Image of Gore Park Fountain
The newly opened Gore Park showing the original fountain, 1860's. HPL Collection

Gore Park , or the Gore on King Street as it was called during the early years of its existence, has been a bone of contention ever since its creation. Concession 2 lot 14, Barton Township was part of the original Crown Grant to John Askin on July 10, 1801. He sold to Nathaniel Hughson senior who sold to James Durand around 1806.

On January 25, 1816, Durand and his wife sold off their land to George Hamilton and left town.

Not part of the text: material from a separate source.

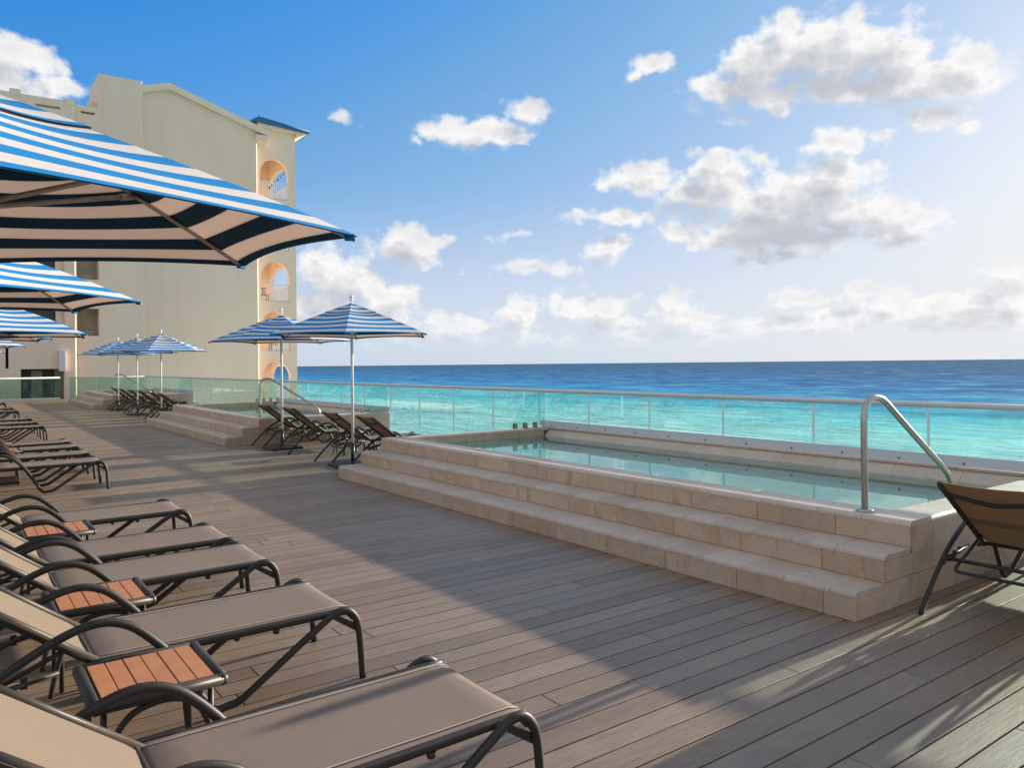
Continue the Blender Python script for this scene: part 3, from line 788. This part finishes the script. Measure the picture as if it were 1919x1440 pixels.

Hamilton became a ceaseless promoter of his new town. He actively encouraged settlement and busied himself laying out streets and planning a town centred on the Courthouse Square. He also owned a strangely shaped piece of land, which, when combined with a similar piece to be given by Nathaniel Hughson, would form a Town Square right in the centre of Hamilton. Hughson reneged on his part of the deal and this triangular gore of land just stayed undeveloped and soon turned into quite an eyesore in the middle of town.

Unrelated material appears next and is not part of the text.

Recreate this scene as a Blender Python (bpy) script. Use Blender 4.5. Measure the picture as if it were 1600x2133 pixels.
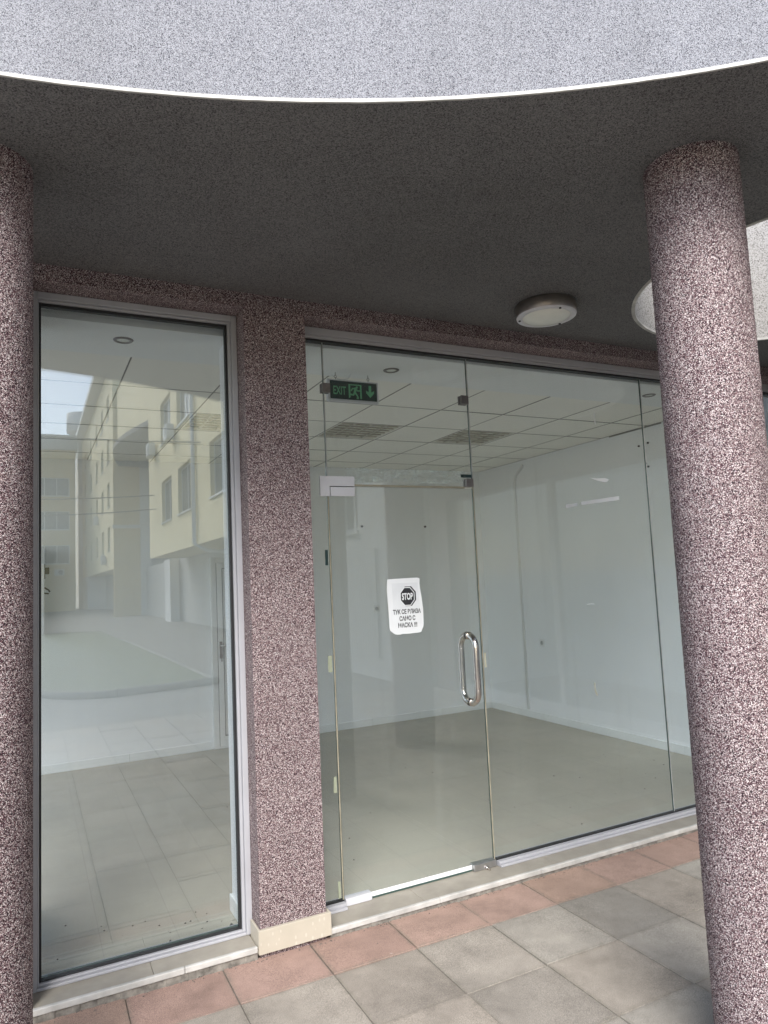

The centre of what was usually a disgusting mud hole was used by the adjacent merchants as a dump. The Gore on King Street, as it was called, was now a major problem.

In 1833 council voted to take possession of it as the site for a market and in an early form of expropriation, planted a stake there to signify their intention. A copy of their resolution was sent to George Hamilton. On receipt of the resolution, George Hamilton launched a lawsuit against the city to prevent this usage of the land. He won and the city halted their expropriation, scrapped their development plans and paid the court costs of £21.5.5.

George Hamilton died intestate in 1836 and his eldest son Robert Jarvis Hamilton returned from Texas to take over.